** To be done **
Set the listing down unchanged, minus every embedded image.

╭─ Data segment

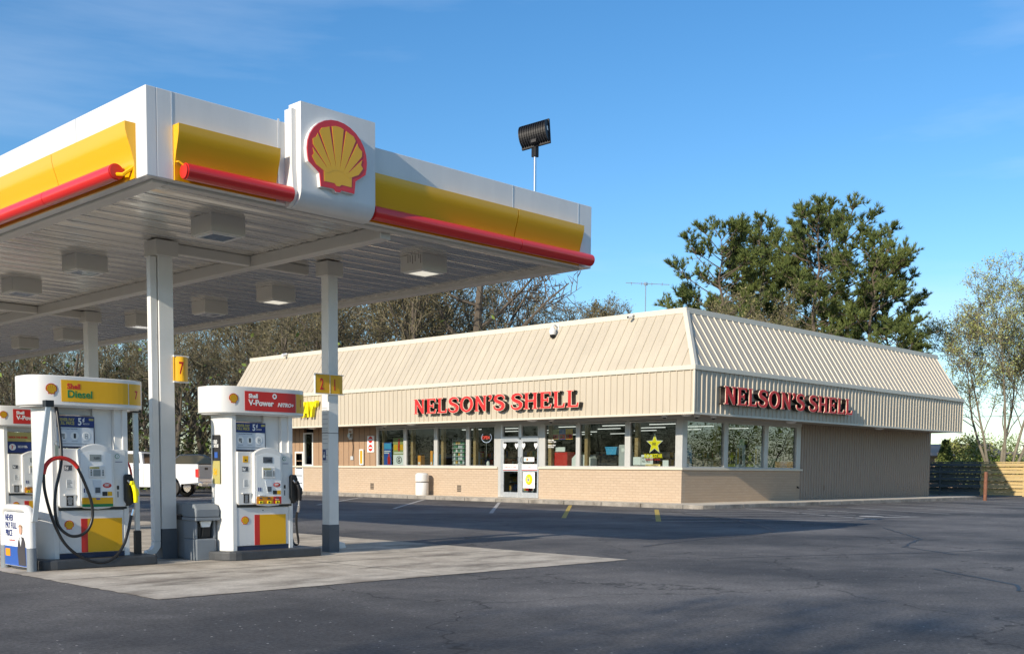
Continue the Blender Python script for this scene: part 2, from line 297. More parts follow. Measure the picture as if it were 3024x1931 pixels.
# ---------------------------------------------------------------- scallop emblem
def _scallop(k=1., n=14):
    pts = []
    for i in range(n+1):
        a = math.pi*i/n; pts.append((math.cos(a), .02+.91*math.sin(a)))   # right -> top -> left
    half = [(-.985, -.17), (-.95, -.32), (-.60, -.56), (-.56, -.90), (-.13, -.89), (-.065, -.955)]
    pts += half + [(-x, y) for x, y in reversed(half)]
    return [(x*k, y*k) for x, y in pts]
def emblem(name, cx, cz, hw, y, parent, depth=.004, edge=True):
    b = MB(); mats = ['white', 'redv' if depth < .02 else 'red', 'yell2' if depth < .02 else 'yellow']
    o = _scallop()
    if edge: b.cur = 0; b.prism([(cx+p[0]*hw*1.02, cz+p[1]*hw*1.02) for p in o], 'y', y-depth*.85, y)
    b.cur = 1; b.prism([(cx+p[0]*hw, cz+p[1]*hw) for p in o], 'y', y-depth, y-depth*.4)
    e = max(.002, depth*.04); yi = y-depth
    # scalloped yellow face: seven ribs fanning from the hinge
    hub = (0, -.80); rim = []
    inner = [(-.44, -.30), (-.46, -.75), (-.12, -.74), (-.05, -.80), (.05, -.80), (.12, -.74), (.46, -.75), (.44, -.30)]
    b.cur = 2
    b.prism([(cx+p[0]*hw, cz+p[1]*hw) for p in [(-.47, -.42)]+inner[1:7]+[(.47, -.42), (.25, -.30), (0, -.27), (-.25, -.30)]], 'y', yi-e, yi)
    edges = [-1.03, -.74, -.455, -.155, .155, .455, .74, 1.03]
    for i in range(7):
        a0, a1 = edges[i], edges[i+1]; g = .028
        def P(a, r): return (cx+(hub[0]+math.sin(a)*r)*hw, cz+(hub[1]+math.cos(a)*r)*hw)
        def rr(a): # distance from hub to inner ellipse
            lo, hi = .3, 2.
            for _ in range(24):
                md = (lo+hi)/2; x, z = math.sin(a)*md, hub[1]+math.cos(a)*md
                if (x/.83)**2+((z-.02)/.745)**2 < 1: lo = md
                else: hi = md
            return lo
        am = (a0+a1)/2; q0 = a0+g*(1 if i else .4); q1 = a1-g*(1 if i < 6 else .4)
        b.prism([P(a0*.9+.0, .42 if i else .46), P(q0, rr(q0)), P(am-.05, rr(am)+.015), P(am+.05, rr(am)+.015), P(q1, rr(q1)), P(a1*.9, .42 if i < 6 else .46)], 'y', yi-e*1.5, yi-e*.0)
    return b.build(name, mats, parent)

# ---------------------------------------------------------------- ground
def sheet(name, pts, z, m_, kind='structure', label=None):
    me = bpy.data.meshes.new(name); me.from_pydata([(p[0], p[1], z) for p in pts], [], [tuple(range(len(pts)))])
    me.materials.append(W[m_]); o = bpy.data.objects.new(name, me); COL.objects.link(o); o['kind'] = kind
    if me.polygons[0].normal.z < 0: me.flip_normals()
    return o
def ragged(pts, step=.25, amp=.03):
    o = []
    for i, p in enumerate(pts):
        q = pts[(i+1) % len(pts)]; d = math.hypot(q[0]-p[0], q[1]-p[1]); n = max(1, int(d/step)); nx, ny = -(q[1]-p[1])/d, (q[0]-p[0])/d
        for k in range(n):
            a = rnd.uniform(-amp, amp) if k else 0
            o.append((p[0]+(q[0]-p[0])*k/n+nx*a, p[1]+(q[1]-p[1])*k/n+ny*a))
    return o
sheet('ground', [(-900, -900), (1400, -900), (1400, 1400), (-900, 1400)], -.03, 'grass')
sheet('asphalt_lot', [(-60, -60), (66, -60), (66, 26), (60, 30), (60, 58), (-60, 58)], 0, 'asphalt')
sheet('concrete_pad', ragged([(5.24, 9.9), (9.0, 9.9), (12.6, 9.85), (12.6, 16), (12.6, 36.5), (5.24, 36.5)], .12, .016), .006, 'pad')
sj = MB()
for x0, x1, y0, y1 in ((8.98, 9.0, 9.95, 36), (5.3, 12.5, 12.30, 12.32), (5.3, 12.5, 16.4, 16.42), (5.3, 12.5, 20.6, 20.62), (5.3, 12.5, 24.8, 24.82)): sj.face([(x0, y0, .0095), (x1, y0, .0095), (x1, y1, .0095), (x0, y1, .0095)])
tag(sj.build('pad_joints', 'kerb'), kind='structure')
def seal(name, pts, w_):
    b = MB()
    pp = [Vector((p[0], p[1], .004)) for p in pts]; fine = []
    for i in range(len(pp)-1):
        n = max(2, int((pp[i+1]-pp[i]).length/.3))
        for k in range(n): fine.append(pp[i].lerp(pp[i+1], k/n)+Vector((rnd.uniform(-.03, .03), rnd.uniform(-.03, .03), 0)))
    fine.append(pp[-1])
    for i in range(len(fine)-1):
        d = (fine[i+1]-fine[i]).normalized(); s_ = Vector((-d.y, d.x, 0))*w_/2*rnd.uniform(.6, 1.2)
        b.face([tuple(fine[i]-s_), tuple(fine[i+1]-s_), tuple(fine[i+1]+s_), tuple(fine[i]+s_)])
    return tag(b.build(name, 'tar', recalc=False), kind='structure')
seal('crack_seal', [(28.5, 20.6), (25.0, 16.0), (22.9, 13.9), (21.3, 12.6), (19.7, 12.1), (17.5, 12.0), (15.0, 11.4)], .09)
seal('crack_seal', [(24.5, 11.6), (21, 9.2), (18.5, 8.4), (17.4, 7.0)], .05)
seal('crack_seal', [(14.6, 6.2), (13.2, 4.6), (12.6, 4.4), (12.7, 4.0)], .05)
seal('crack_seal', [(31, 8.2), (25, 5.5), (22, 5.0)], .04)
seal('crack_seal', [(13.8, 9.2), (17.8, 7.4), (20, 6.9)], .035)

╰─

** Correct response **
Continue the Blender Python script for this scene: part 2, from line 297. More parts follow. Measure the picture as if it were 3024x1931 pixels.
# ---------------------------------------------------------------- scallop emblem
def _scallop(k=1., n=14):
    pts = []
    for i in range(n+1):
        a = math.pi*i/n; pts.append((math.cos(a), .02+.91*math.sin(a)))   # right -> top -> left
    half = [(-.985, -.17), (-.95, -.32), (-.60, -.56), (-.56, -.90), (-.13, -.89), (-.065, -.955)]
    pts += half + [(-x, y) for x, y in reversed(half)]
    return [(x*k, y*k) for x, y in pts]
def emblem(name, cx, cz, hw, y, parent, depth=.004, edge=True):
    b = MB(); mats = ['white', 'redv' if depth < .02 else 'red', 'yell2' if depth < .02 else 'yellow']
    o = _scallop()
    if edge: b.cur = 0; b.prism([(cx+p[0]*hw*1.02, cz+p[1]*hw*1.02) for p in o], 'y', y-depth*.85, y)
    b.cur = 1; b.prism([(cx+p[0]*hw, cz+p[1]*hw) for p in o], 'y', y-depth, y-depth*.4)
    e = max(.002, depth*.04); yi = y-depth
    # scalloped yellow face: seven ribs fanning from the hinge
    hub = (0, -.80); rim = []
    inner = [(-.44, -.30), (-.46, -.75), (-.12, -.74), (-.05, -.80), (.05, -.80), (.12, -.74), (.46, -.75), (.44, -.30)]
    b.cur = 2
    b.prism([(cx+p[0]*hw, cz+p[1]*hw) for p in [(-.47, -.42)]+inner[1:7]+[(.47, -.42), (.25, -.30), (0, -.27), (-.25, -.30)]], 'y', yi-e, yi)
    edges = [-1.03, -.74, -.455, -.155, .155, .455, .74, 1.03]
    for i in range(7):
        a0, a1 = edges[i], edges[i+1]; g = .028
        def P(a, r): return (cx+(hub[0]+math.sin(a)*r)*hw, cz+(hub[1]+math.cos(a)*r)*hw)
        def rr(a): # distance from hub to inner ellipse
            lo, hi = .3, 2.
            for _ in range(24):
                md = (lo+hi)/2; x, z = math.sin(a)*md, hub[1]+math.cos(a)*md
                if (x/.83)**2+((z-.02)/.745)**2 < 1: lo = md
                else: hi = md
            return lo
        am = (a0+a1)/2; q0 = a0+g*(1 if i else .4); q1 = a1-g*(1 if i < 6 else .4)
        b.prism([P(a0*.9+.0, .42 if i else .46), P(q0, rr(q0)), P(am-.05, rr(am)+.015), P(am+.05, rr(am)+.015), P(q1, rr(q1)), P(a1*.9, .42 if i < 6 else .46)], 'y', yi-e*1.5, yi-e*.0)
    return b.build(name, mats, parent)

# ---------------------------------------------------------------- ground
def sheet(name, pts, z, m_, kind='structure', label=None):
    me = bpy.data.meshes.new(name); me.from_pydata([(p[0], p[1], z) for p in pts], [], [tuple(range(len(pts)))])
    me.materials.append(W[m_]); o = bpy.data.objects.new(name, me); COL.objects.link(o); o['kind'] = kind
    if me.polygons[0].normal.z < 0: me.flip_normals()
    return o
def ragged(pts, step=.25, amp=.03):
    o = []
    for i, p in enumerate(pts):
        q = pts[(i+1) % len(pts)]; d = math.hypot(q[0]-p[0], q[1]-p[1]); n = max(1, int(d/step)); nx, ny = -(q[1]-p[1])/d, (q[0]-p[0])/d
        for k in range(n):
            a = rnd.uniform(-amp, amp) if k else 0
            o.append((p[0]+(q[0]-p[0])*k/n+nx*a, p[1]+(q[1]-p[1])*k/n+ny*a))
    return o
sheet('ground', [(-900, -900), (1400, -900), (1400, 1400), (-900, 1400)], -.03, 'grass')
sheet('asphalt_lot', [(-60, -60), (66, -60), (66, 26), (60, 30), (60, 58), (-60, 58)], 0, 'asphalt')
sheet('concrete_pad', ragged([(5.24, 9.9), (9.0, 9.9), (12.6, 9.85), (12.6, 16), (12.6, 36.5), (5.24, 36.5)], .12, .016), .006, 'pad')
sj = MB()
for x0, x1, y0, y1 in ((8.98, 9.0, 9.95, 36), (5.3, 12.5, 12.30, 12.32), (5.3, 12.5, 16.4, 16.42), (5.3, 12.5, 20.6, 20.62), (5.3, 12.5, 24.8, 24.82)): sj.face([(x0, y0, .0095), (x1, y0, .0095), (x1, y1, .0095), (x0, y1, .0095)])
tag(sj.build('pad_joints', 'kerb'), kind='structure')
def seal(name, pts, w_):
    b = MB()
    pp = [Vector((p[0], p[1], .004)) for p in pts]; fine = []
    for i in range(len(pp)-1):
        n = max(2, int((pp[i+1]-pp[i]).length/.3))
        for k in range(n): fine.append(pp[i].lerp(pp[i+1], k/n)+Vector((rnd.uniform(-.03, .03), rnd.uniform(-.03, .03), 0)))
    fine.append(pp[-1])
    for i in range(len(fine)-1):
        d = (fine[i+1]-fine[i]).normalized(); s_ = Vector((-d.y, d.x, 0))*w_/2*rnd.uniform(.6, 1.2)
        b.face([tuple(fine[i]-s_), tuple(fine[i+1]-s_), tuple(fine[i+1]+s_), tuple(fine[i]+s_)])
    return tag(b.build(name, 'tar', recalc=False), kind='structure')
seal('crack_seal', [(28.5, 20.6), (25.0, 16.0), (22.9, 13.9), (21.3, 12.6), (19.7, 12.1), (17.5, 12.0), (15.0, 11.4)], .09)
seal('crack_seal', [(24.5, 11.6), (21, 9.2), (18.5, 8.4), (17.4, 7.0)], .05)
seal('crack_seal', [(14.6, 6.2), (13.2, 4.6), (12.6, 4.4), (12.7, 4.0)], .05)
seal('crack_seal', [(31, 8.2), (25, 5.5), (22, 5.0)], .04)
seal('crack_seal', [(13.8, 9.2), (17.8, 7.4), (20, 6.9)], .035)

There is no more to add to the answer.